La República no se juega en la mesa del mate, ni en el tamborileo del carnaval, ni en una partida de truco. La República se defiende en la vigencia de sus instituciones, en la memoria de sus símbolos y en el respeto a su historia. No es un asunto menor ni un detalle de protocolo, es la columna vertebral de la República. Cuando la bandera flamea, cuando el himno resuena, cuando el escudo se imprime, no hablamos de ornamentación, hablamos de soberanía, de identidad y de continuidad histórica.
Es hora de que, como ciudadanos, recuperemos la certeza de que los símbolos no nos pertenecen a nosotros ni a una generación particular.
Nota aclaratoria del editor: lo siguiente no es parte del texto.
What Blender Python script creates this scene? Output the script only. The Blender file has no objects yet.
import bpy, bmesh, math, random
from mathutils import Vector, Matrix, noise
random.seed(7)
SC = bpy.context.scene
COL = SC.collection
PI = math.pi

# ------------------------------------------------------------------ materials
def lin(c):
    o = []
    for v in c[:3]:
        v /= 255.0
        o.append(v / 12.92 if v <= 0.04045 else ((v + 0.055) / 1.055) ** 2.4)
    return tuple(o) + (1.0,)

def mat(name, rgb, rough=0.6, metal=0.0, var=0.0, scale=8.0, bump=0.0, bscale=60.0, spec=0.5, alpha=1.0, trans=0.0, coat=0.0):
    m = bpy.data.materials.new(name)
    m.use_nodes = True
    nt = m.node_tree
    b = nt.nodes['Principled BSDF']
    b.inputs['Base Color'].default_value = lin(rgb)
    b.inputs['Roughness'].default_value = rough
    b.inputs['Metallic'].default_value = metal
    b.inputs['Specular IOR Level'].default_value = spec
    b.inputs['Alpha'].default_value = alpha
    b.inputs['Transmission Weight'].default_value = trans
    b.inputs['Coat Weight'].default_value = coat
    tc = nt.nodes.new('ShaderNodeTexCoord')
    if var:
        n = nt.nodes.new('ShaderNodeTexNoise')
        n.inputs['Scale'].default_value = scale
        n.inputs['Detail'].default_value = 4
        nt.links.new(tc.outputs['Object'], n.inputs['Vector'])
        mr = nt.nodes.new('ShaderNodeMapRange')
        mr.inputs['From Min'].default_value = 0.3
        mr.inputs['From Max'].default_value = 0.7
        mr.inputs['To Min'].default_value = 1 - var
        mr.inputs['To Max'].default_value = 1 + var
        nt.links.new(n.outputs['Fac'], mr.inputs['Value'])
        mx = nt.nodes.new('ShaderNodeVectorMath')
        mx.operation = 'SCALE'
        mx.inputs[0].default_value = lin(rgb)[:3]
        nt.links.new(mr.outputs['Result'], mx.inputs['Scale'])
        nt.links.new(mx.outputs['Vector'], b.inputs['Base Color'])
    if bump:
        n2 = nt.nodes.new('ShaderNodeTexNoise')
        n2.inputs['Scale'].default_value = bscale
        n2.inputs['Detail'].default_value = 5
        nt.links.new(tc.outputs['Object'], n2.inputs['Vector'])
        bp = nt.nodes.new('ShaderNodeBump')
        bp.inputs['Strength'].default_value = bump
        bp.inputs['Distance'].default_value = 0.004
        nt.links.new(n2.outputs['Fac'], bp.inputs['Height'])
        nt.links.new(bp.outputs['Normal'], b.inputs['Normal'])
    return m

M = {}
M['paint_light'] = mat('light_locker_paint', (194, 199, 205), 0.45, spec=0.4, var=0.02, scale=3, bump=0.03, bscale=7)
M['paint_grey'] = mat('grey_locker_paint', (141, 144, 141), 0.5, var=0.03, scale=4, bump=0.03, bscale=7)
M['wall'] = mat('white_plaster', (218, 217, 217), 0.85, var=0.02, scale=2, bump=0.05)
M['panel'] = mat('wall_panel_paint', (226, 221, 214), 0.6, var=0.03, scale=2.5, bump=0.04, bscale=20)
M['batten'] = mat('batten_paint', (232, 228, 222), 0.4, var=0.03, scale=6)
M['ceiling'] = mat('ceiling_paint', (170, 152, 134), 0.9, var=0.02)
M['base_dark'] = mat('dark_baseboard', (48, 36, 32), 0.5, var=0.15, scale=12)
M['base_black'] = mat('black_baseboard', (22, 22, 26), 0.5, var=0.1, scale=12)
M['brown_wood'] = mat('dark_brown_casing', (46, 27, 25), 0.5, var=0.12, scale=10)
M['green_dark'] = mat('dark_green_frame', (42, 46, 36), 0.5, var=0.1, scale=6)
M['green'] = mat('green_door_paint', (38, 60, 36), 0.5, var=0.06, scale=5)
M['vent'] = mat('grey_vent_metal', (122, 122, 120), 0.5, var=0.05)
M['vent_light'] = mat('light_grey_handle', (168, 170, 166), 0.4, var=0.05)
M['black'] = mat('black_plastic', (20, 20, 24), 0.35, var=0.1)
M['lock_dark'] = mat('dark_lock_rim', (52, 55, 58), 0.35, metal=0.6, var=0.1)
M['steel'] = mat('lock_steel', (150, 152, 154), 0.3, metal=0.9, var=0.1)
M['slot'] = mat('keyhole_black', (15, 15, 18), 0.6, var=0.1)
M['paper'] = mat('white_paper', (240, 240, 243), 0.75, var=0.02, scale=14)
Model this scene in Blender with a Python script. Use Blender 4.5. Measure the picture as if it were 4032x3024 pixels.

Pertenecen a la República toda, que es pasado, presente y futuro. No son objetos que puedan modificarse a gusto del funcionario de turno ni al vaivén de los humores culturales, sino compromisos que nos trascienden, que nos obligan a la gratitud, a la responsabilidad y a la salvaguardia.
Si quienes dirigen la educación no comprenden esta diferencia esencial, el verdadero problema no será una declaración inoportuna en un medio de prensa. El problema será que nuestros hijos y nietos crecerán en la convicción de que todo es intercambiable, incluso aquello que nos hizo ser lo que somos, una República libre, nacida de la dignidad y del coraje, no del entretenimiento frívolo y pasatista.
La República se honra, no se reduce a ornamento. Sus símbolos no se subestiman, se respetan porque nos obligan. Cuando se los vacía de sentido no desaparece un estandarte, se erosiona la conciencia colectiva. Y sin conciencia histórica, la libertad se vuelve un espejismo y la República corre el riesgo de degradarse en despotismo.